Legend has it that the wheel “divinely” broke—sparing St. Catherine’s life, until the Romans beheaded her. Since then, the breaking wheel has also been called the “Catherine Wheel.”

  • The oldest, most common design for a perpetual motion device is the overbalanced wheel.

For centuries, tinkerers, philosophers, mathematicians and crackpots have tried to design perpetual motion devices that, once set in motion, would continue forever, producing more energy than they consume.

But no matter the design, they all violate the first and second laws of thermodynamics, which state, respectively, that energy cannot be created or destroyed and that some energy is always lost in converting heat to work.

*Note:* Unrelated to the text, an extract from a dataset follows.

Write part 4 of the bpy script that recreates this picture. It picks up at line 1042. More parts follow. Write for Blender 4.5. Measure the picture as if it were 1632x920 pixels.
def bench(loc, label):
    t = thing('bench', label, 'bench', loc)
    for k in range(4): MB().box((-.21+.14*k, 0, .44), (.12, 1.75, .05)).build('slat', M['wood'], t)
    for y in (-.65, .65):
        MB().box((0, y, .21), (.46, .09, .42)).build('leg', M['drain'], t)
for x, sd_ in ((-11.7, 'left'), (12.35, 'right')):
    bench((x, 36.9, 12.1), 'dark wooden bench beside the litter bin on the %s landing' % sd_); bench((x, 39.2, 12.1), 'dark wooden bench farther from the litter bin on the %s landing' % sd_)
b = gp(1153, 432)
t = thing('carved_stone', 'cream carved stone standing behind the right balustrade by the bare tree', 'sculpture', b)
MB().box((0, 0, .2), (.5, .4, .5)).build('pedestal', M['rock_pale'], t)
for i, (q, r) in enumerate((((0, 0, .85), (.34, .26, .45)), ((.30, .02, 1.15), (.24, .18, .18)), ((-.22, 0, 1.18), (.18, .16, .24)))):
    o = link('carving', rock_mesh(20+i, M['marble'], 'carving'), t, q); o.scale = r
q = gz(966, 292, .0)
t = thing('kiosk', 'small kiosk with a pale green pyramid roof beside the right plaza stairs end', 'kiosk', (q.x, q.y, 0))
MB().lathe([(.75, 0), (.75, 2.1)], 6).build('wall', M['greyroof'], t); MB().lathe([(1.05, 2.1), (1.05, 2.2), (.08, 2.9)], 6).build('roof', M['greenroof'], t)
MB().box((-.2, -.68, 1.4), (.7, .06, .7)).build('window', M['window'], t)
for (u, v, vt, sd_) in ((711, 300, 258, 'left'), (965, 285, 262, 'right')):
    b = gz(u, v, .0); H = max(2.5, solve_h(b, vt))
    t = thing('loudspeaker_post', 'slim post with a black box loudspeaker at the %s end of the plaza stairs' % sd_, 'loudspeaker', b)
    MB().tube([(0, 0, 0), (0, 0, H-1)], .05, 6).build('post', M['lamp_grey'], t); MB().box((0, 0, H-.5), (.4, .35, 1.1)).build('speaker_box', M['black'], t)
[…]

  • Roulette means “small wheel” in French. The origin of the gambling game roulette is a bit hazy.

Some sources say Blaise Pascal, a 17th-century French mathematician, invented it in his attempts to create a perpetual motion device.

But what’s more commonly accepted is that roulette is an 18th century French creation that combined several existing games.

  • The term “fifth wheel” comes from a part that was often used in carriages. By definition, a fifth wheel is a wheel or a portion of a wheel with two parts rotating on each other that sits on the front axle of a carriage and adds extra support so it doesn’t tip.

But it’s superfluous, really—which is why calling someone a “fifth wheel” is a way of calling them unnecessary, basically a tag along.

  • The first Ferris Wheel was built to rival the Eiffel Tower. Norman Anderson, author of Ferris Wheels: An Illustrated History, surmises that the first pleasure wheels, or early Ferris Wheels, were probably just wheels with buckets, used to raise water from a stream, that children would playfully grab hold of for a ride.

But it was the “revolving wheel, 250 feet in diameter and capable of carrying 2,160 persons per trip,” invented by George Washington Gale Ferris, Jr. and unveiled at Chicago’s World Columbian Fair in 1893, that really brought the Ferris Wheel to the carnival scene.

The fair celebrated the 400th anniversary of Columbus’s discovery of the New World, and organisers wanted a centrepiece like the 984-foot Eiffel Tower that was created for the Paris Exposition of 1889.

Ferris answered that call. He apparently told the press that he sketched every detail of his Ferris wheel over a dinner at a Chicago chophouse and no detail needed changing in its execution.

  • One man actually succeeded in reinventing the wheel. John Keogh, a freelance patent lawyer in Australia, submitted a patent application for a “circular transportation facilitation device” as recently as May 2001, shortly after a new patent system was introduced in Australia.

He wanted to prove that the cheap, streamlined system, which allows inventors to draft a patent online without the help of a lawyer, was deeply flawed. Believe it or not, his “wheel” was issued a patent, thousands of years after the fact.